Many Catholics worldwide adhere to the obligation to abstain from eating meat on Fridays during Lent, but since today is St. Patrick’s Day, many dioceses are allowing guilt-free consumption of that corned beef.
Bishops all over the U.S. have issued special St. Patrick’s Day dispensations for the faithful. That’s the luck of the Irish and non-Irish alike.
In Siouxland, only the Archdiocese of Omaha is allowing the eating of meat. The Catholic Voice, a media outlet for the Archdiocese of Omaha, announced in February that Archbishop George J. Lucas granted a dispensation for those who wish to eat meat on St. Patrick’s Day.
There is no dispensation for the Sioux City and Sioux Falls dioceses.

In some dioceses, those taking advantage of this “get out of fish on Friday” card are “exhorted to undertake a work of charity, an exercise of piety, or an act of comparable penance on some other occasion during the third week of Lent,” the diocese said.
Other dioceses are asking their parishioners to abstain from meat some other day of the week.
The National Catholic Register’s Matt McDonald surveyed all of the bishops in the U.S. to find out which ones are offering a free pass on St. Patrick’s Day, according to this report from Catholic News Agency.
It found as of Thursday, March 16, 72.6% of the dioceses — 127 — were offering some relief from the “no-meat-on-Fridays-during-Lent rule” for St. Patrick’s Day.
Of those saying some form of yes, 93 diocesan bishops are providing a dispensation with no strings attached — although many of those bishops suggest extra prayers or spiritual exercises or abstaining from meat on another day, the story said.
Thirty-four diocesan bishops said some form of ‘yes, but …’ — requiring a substitute through what canon law calls a ‘commutation’ of the requirement, such as attending Mass on St.
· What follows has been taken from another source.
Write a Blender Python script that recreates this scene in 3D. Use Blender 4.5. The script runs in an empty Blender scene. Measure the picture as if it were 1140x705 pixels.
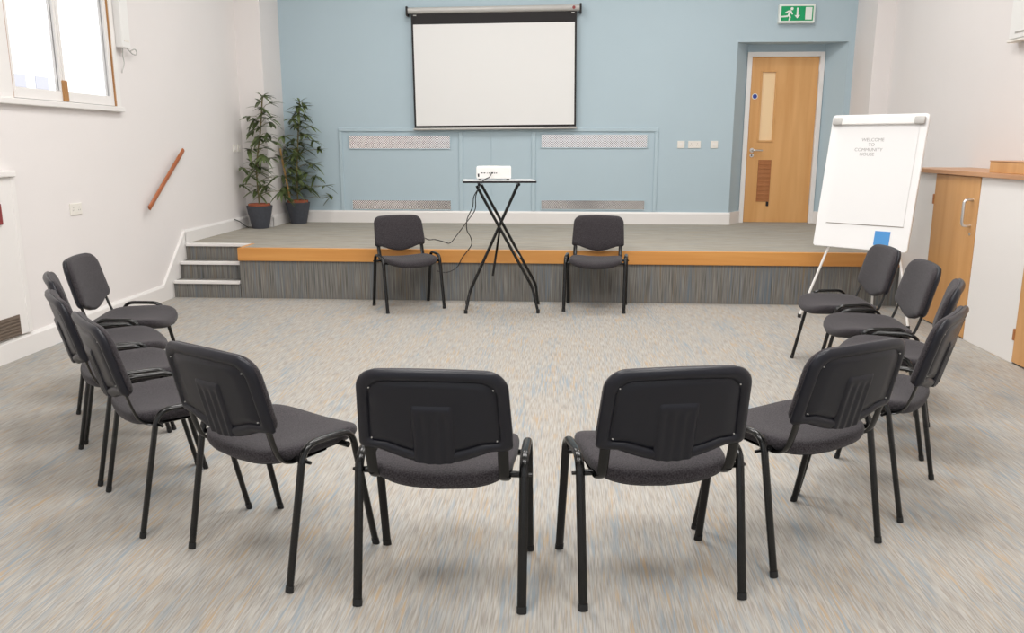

Patrick’s Day, saying the Breastplate of St. Patrick, praying the rosary, abstaining from meat another day, or helping the poor.
The last time St. Patrick’s Day was on a Friday was March 17, 2017. Lent will end on Easter Sunday, April 9, 2023.
A spokesperson for the Sioux City Diocese told KCAU 9 that technically if a parishioner could eat meat if they did so in the Archdiocese of Omaha.